NRBs seek to develop microchip industry
US-based sBIT Inc, an IT company with expertise on designing Internet of Things-enabling microchips and owned by non-resident Bangladeshis (NRBs), is planning to establish a firm in Bangladesh.
Informing this yesterday, Helal Muzumder, the company's vice president who migrated from Bangladesh over a decade ago, said he now wants to return and aid the country's development using their skillsets.
“We are going to invest a few hundred thousand dollars and by 2021 our investment in developing an IoT-based chip industry here will cross $5 million,” said Muzumder.
With this investment, sBIT Inc is targeting to assemble IoT-based microchips which can be used for assembling different electronic devices. Moreover, local people will be able to use cheap devices, he hopes.
He said once an IoT industry was established in Bangladesh, the market size would be worth an estimated $500 million by 2021.
Referring to a report of IT consulting firm Gartner, he said the total revenue generation in the world from the IoT industry would be $300 billion by 2020 while the number of connected devices 27 billion. sBIT Inc President and Chief Executive Officer Jahangir Dewan, also an NRB, said they were in talks with three to four prospective local investors and they could choose a suitable partner from Dhaka within one week.
“We have concerns over patent issues and the government needs to assure us that none will copy our products,” said Dewan.
Both Dewan and Muzumder were talking with The Daily Star on the sidelines of a two-day conference of NRB engineers ending at Pan Pacific Sonargaon Dhaka yesterday.
They met prospective local partners in different meetings on giving two presentations at a session styled “Entrepreneurship in Hi-Tech Industry”.
Another prospective investor, Md Enayetur Rahman, president and CEO of Ulkasemi Inc, also plans to invest in the segment and set up an office in Dhaka.
“We need to invest $200,000 within a year to start the business and that will help employ 50 engineers initially, which will ultimately reach up to 500 within the next five years,” he told The Daily Star.
All the investors raised concerns on patent issues, seeking protection of their ideas and technologies from being copied illegally.
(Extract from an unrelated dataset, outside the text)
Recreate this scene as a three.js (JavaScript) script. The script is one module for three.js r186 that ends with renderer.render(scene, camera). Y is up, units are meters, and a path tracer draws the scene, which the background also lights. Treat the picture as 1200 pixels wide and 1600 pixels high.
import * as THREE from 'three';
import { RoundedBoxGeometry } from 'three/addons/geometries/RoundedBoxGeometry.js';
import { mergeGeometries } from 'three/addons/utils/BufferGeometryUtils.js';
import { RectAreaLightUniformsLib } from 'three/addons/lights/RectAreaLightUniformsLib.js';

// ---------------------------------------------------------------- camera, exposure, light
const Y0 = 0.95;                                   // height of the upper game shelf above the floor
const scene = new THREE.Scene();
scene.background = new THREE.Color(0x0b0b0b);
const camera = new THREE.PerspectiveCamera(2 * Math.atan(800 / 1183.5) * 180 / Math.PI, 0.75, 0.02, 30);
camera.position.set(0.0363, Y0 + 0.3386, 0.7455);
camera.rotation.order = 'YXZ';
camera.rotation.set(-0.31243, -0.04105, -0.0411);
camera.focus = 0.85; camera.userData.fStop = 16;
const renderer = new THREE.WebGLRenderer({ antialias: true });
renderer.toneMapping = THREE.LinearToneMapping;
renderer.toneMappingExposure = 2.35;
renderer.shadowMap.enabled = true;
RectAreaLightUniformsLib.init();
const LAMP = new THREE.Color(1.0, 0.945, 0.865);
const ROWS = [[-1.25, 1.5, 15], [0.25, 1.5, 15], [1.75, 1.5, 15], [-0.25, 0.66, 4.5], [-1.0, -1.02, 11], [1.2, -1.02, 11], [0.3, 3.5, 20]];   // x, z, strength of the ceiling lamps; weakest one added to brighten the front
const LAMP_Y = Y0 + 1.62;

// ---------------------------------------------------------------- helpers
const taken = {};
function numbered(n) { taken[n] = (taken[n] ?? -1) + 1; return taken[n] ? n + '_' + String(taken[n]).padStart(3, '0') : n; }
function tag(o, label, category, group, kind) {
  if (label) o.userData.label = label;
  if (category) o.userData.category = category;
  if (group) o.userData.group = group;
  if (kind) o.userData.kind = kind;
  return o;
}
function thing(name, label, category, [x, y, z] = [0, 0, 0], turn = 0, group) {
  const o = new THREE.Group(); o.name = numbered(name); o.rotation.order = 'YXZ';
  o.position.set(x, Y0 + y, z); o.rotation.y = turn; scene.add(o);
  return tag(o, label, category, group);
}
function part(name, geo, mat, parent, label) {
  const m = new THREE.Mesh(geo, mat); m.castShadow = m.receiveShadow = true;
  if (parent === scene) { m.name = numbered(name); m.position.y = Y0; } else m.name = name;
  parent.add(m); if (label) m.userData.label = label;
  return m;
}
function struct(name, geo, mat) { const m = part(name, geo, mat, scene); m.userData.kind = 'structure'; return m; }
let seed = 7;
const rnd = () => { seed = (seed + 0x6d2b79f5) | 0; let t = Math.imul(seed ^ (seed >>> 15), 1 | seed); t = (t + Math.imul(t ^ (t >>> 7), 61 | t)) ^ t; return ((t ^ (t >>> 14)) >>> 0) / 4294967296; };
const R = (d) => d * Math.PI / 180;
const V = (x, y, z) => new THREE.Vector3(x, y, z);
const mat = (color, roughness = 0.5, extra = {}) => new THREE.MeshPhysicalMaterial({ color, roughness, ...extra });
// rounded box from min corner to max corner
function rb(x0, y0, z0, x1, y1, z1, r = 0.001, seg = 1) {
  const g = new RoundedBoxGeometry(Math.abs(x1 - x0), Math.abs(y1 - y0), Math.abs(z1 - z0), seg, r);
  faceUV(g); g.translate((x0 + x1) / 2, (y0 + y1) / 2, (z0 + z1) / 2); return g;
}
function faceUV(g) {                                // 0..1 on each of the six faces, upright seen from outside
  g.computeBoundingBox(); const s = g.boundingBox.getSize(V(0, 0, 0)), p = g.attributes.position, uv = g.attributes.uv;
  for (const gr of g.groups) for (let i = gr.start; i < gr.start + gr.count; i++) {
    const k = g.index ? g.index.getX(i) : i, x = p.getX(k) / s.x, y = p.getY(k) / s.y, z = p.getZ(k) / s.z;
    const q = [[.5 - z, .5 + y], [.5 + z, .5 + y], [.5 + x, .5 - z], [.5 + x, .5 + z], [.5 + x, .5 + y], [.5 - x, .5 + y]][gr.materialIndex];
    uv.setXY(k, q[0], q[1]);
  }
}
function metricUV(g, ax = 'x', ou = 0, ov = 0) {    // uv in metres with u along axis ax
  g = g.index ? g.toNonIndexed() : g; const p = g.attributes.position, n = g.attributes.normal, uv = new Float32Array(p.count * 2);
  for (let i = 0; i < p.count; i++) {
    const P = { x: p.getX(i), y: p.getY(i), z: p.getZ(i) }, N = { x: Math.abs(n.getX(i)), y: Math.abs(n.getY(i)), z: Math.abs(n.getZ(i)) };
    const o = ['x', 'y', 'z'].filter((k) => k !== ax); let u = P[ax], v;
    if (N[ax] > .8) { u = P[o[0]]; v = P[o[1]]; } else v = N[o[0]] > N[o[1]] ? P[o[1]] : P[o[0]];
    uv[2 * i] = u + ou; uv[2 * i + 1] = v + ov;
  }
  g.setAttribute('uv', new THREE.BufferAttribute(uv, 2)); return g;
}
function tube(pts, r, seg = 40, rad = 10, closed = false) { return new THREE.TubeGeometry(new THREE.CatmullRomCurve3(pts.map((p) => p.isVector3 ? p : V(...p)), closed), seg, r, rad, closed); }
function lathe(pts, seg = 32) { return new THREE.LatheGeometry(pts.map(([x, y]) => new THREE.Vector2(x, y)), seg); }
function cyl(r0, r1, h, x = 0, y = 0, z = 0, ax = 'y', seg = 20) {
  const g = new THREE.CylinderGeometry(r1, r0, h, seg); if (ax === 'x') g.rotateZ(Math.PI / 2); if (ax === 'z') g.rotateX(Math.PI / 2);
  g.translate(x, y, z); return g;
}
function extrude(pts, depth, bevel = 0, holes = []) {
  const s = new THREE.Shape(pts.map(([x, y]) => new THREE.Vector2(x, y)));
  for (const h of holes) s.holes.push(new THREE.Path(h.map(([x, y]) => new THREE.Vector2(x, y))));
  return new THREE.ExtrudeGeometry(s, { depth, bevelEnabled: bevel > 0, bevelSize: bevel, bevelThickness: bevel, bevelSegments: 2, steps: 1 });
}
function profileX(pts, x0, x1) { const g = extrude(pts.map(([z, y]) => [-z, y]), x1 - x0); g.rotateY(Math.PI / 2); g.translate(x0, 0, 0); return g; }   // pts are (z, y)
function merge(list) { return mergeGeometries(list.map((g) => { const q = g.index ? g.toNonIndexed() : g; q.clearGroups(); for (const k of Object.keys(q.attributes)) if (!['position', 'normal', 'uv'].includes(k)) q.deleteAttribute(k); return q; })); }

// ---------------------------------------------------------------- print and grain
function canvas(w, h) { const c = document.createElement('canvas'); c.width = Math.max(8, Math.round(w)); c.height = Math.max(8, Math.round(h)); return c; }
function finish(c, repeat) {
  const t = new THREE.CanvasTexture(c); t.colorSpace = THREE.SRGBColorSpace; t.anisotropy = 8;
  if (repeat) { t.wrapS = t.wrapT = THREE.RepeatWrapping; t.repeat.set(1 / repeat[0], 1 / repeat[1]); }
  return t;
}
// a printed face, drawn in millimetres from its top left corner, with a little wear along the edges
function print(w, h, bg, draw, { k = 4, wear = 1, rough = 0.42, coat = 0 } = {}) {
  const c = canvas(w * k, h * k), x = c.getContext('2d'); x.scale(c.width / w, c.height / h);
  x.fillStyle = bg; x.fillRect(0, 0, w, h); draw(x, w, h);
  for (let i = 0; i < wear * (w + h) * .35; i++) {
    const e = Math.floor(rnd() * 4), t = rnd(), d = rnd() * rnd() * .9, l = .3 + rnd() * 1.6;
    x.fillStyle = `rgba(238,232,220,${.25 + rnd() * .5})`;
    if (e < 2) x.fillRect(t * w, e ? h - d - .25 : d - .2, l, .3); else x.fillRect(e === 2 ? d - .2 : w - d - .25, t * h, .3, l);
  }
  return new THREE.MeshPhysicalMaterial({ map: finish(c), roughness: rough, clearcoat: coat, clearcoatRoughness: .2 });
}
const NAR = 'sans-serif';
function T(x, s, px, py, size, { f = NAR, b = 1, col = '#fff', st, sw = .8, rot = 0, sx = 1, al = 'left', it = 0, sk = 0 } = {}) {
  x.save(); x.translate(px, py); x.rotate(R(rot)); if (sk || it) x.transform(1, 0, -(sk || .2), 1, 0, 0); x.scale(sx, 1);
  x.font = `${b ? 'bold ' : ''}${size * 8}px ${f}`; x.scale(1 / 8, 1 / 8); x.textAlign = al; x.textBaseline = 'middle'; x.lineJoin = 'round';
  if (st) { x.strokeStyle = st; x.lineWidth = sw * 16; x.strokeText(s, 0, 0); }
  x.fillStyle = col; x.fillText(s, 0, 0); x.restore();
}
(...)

Addressing the session as chief guest, Salman F Rahman, private industry and investment adviser to the prime minister, said they were welcoming and waiting to embrace NRBs and all of the investors' concerns would be mitigated.
“We have a copyright law and if needed, we will modernise it to address copyright issues,” said Rahman.
Every businessperson needs to understand that the IoT and artificial intelligence will change the whole business of the world and if Bangladesh fails to sync with it, it will miss the train of the fourth industrial revolution, he said.
Presiding over the session, Hosne Ara Begum, managing director of Bangladesh Hi-Tech Park Authority, urged the NRBs to return with their expertise and invest as the country was running with huge demographic dividends.
“Some 65 percent of our total population's age is less than 35 years and this is our strength and you are in a position to grab the business,” she said.
The park authority has created a world-class investment ecosystem while huge tax benefits already exist, she said.